== DIRECTIONS ==
Wherever a line holds the string "More", copy that line.

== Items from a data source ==
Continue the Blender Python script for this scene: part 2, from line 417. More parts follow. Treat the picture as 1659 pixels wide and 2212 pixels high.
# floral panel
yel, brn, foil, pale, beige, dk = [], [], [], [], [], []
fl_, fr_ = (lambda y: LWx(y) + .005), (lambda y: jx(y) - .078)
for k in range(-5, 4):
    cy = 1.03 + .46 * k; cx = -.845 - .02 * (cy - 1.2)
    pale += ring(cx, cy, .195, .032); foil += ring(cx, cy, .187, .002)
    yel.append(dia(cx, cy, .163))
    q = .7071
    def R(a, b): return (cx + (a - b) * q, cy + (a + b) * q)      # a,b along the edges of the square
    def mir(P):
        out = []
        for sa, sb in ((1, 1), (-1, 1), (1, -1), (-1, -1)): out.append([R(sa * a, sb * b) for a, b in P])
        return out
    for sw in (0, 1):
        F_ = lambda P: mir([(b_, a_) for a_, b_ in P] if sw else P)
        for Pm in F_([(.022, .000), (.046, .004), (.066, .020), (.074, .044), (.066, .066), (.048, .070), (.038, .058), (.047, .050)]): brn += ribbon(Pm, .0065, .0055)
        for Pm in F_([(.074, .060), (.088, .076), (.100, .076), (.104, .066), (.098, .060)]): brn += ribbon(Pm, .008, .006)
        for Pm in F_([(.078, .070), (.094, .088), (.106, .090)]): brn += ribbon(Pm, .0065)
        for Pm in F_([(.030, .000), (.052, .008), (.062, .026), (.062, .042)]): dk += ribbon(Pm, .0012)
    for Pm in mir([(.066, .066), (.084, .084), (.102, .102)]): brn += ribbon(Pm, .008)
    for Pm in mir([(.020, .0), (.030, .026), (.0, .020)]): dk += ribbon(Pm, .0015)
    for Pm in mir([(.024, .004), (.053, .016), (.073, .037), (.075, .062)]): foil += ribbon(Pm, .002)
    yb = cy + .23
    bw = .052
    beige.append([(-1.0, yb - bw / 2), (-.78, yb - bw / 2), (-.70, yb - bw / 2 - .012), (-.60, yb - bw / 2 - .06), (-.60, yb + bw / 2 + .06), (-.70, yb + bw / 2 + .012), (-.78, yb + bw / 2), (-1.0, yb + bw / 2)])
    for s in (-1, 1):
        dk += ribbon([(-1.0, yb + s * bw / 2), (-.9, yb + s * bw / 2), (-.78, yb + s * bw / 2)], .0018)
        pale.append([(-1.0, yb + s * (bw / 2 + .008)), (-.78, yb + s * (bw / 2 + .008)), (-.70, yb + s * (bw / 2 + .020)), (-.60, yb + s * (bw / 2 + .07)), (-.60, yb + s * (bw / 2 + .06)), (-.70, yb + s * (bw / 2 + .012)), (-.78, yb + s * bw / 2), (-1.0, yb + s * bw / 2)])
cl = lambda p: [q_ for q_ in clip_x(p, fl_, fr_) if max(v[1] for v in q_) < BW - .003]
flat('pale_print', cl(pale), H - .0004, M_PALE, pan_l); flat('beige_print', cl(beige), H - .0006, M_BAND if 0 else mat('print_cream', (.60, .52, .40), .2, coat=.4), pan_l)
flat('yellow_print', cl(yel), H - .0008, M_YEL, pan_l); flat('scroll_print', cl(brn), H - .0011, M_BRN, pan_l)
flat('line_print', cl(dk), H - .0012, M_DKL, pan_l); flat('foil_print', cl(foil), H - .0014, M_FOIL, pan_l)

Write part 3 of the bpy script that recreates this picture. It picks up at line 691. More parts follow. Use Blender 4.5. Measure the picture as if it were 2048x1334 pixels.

== OUTPUT OF THE EXERCISE ==
Continue the Blender Python script for this scene: part 2, from line 417. More parts follow. Treat the picture as 1659 pixels wide and 2212 pixels high.
Write part 3 of the bpy script that recreates this picture. It picks up at line 691. More parts follow. Use Blender 4.5. Measure the picture as if it were 2048x1334 pixels.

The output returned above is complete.